Geoengineering würde die globale Niederschlagsmenge überproportional senken

Diese Diskrepanz bei unterschiedlicher Erwärmung hat weitreichende Folgen. Frühere Studien zur globalen Klimaerwärmung unterscheiden meist nicht zwischen den beiden Gründen für die Erderwärmung. Axel Kleidon und Maik Renner zeigen dagegen, dass sich die verschiedenen Arten der Erwärmungen unterschiedlich auf den Wasserkreislauf und den Transport von Feuchtigkeit in höhere Atmosphärenschichten auswirkt. Ihre Ergebnisse haben wichtige Konsequenzen für mögliche Interventionen durch Geoengineering. Manche der in diesem Zusammenhang diskutierten Maßnahmen würden darauf abzielen, der Erwärmung durch stärkere Reflektion von Sonnenlicht entgegen zu wirken. Zu dem Zweck müssten etwa Spiegel im Weltall positioniert oder Staubteilchen in oberen Atmosphärenschichten freigesetzt werden.

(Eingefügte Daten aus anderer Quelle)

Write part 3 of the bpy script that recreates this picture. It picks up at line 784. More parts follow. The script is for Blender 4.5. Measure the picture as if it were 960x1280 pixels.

Axel Kleidon und Maik Renner berechneten jedoch, dass der Wasserkreislauf um zwei Prozent und der Vertikaltransport um acht Prozent sänke, wenn die Temperatur mithilfe des Geoengineering um zwei Grad gesenkt würde. Ähnliche Effekte wurden auch in einer anderen, gerade veröffentlichten Vergleichsstudie von Klimamodellsimulationen zum Geoengineering beschrieben. „Das wäre, als ob man gleichzeitig einen Deckel auf den Topf setzte und die Herdplatte reduzierte“, erklärt Kleidon. „Während man in der Küche damit Energie sparen kann, führt Geoengineering im Erdsystem zu einer Verlangsamung des Wasserkreislaufs mit weitreichenden Auswirkungen“.